A SURGE in house prices pushed the headline rate of inflation to 2.2 per cent last month from 2.1 per cent in June.
The bad news was tempered by encouraging trends in the high street. Though consumer spending has risen, boosting hopes of a return of the "feelgood" factor, retailers still show no sign of raising prices. Clothing and footwear sectors reported the sharpest fall in prices for any July sale for 40 years.
Such mixed signals mean the split between the Bank of England and the Chancellor of the Exchequer about the inflation outlook is likely to remain unresolved. Last week, the bank warned base rates would need to rise soon, as the government was likely to miss its inflation target.
This aims to bring underlying inflation, which excludes mortgage interest payments, to 2.5 per cent or below in two years.

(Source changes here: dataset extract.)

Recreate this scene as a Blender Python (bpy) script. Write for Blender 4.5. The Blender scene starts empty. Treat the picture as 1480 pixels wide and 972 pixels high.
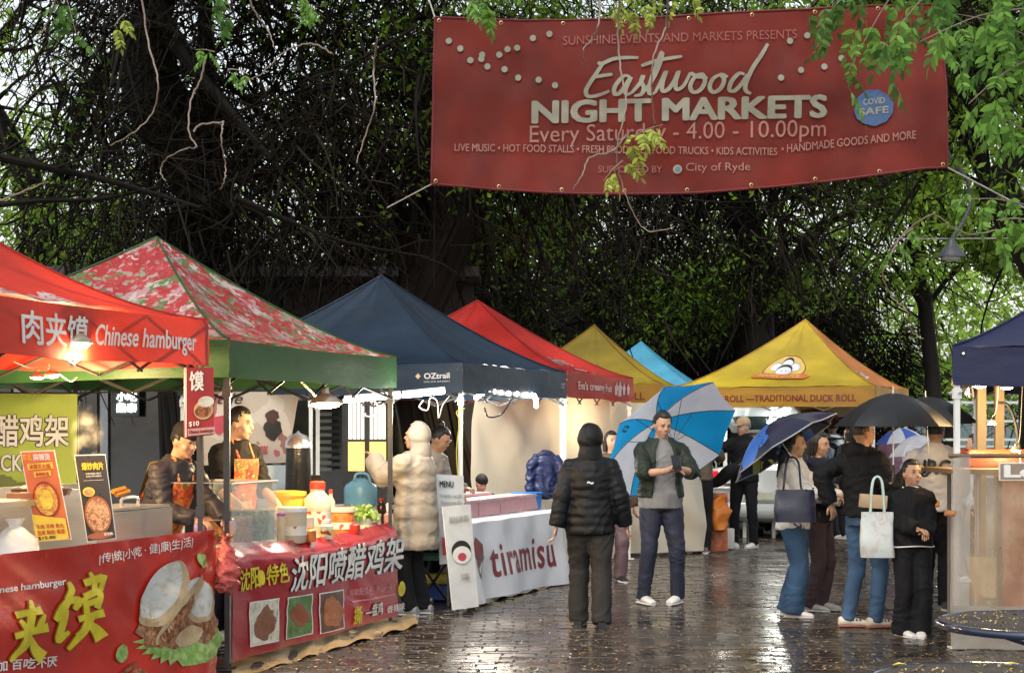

But the Chancellor insists that the inflation target can still be met, even though he recently cut rates to 5.75 per cent. And though the City thinks that strong labour market data earlier this week could discourage him from cutting rates again. the Chancellor seems unlikely to raise them in the near future.
Meanwhile, the Treasury yesterday reiterated his optimism. It argued that yesterday's figures. and the low levels of manufacturing inflation revealed earlier this week. mean that the economy is firmly on course to hit the government's inflation target".
The Office for National Statistics said the rate of underlying inflation was 2.8 per cent in July, unchanged from the previous two months.
Measured overall, the all-items retail prices index stood at 152.4 per cent in July, with 100 representing the 1987 base.
The main factors which exerted upward pressure on inflation was a 0.4 per cent monthly increase in house prices.
Price increases in household services also accelerated, because of the rise in postal charges last month. The fall in telephone charges was also smaller than last July.
These increases, however, were offset by a large fall in seasonal food prices, owing to bumper crops of fruit and vegetables.
More significantly, the summer sales were marked by significant discounting. Household goods fell 1.5 per cent between June and July - a larger fall than last year when prices only dropped 1 per cent. Clothing and footwear fell 4.9 per cent - the largest fall in a July sale since 1953.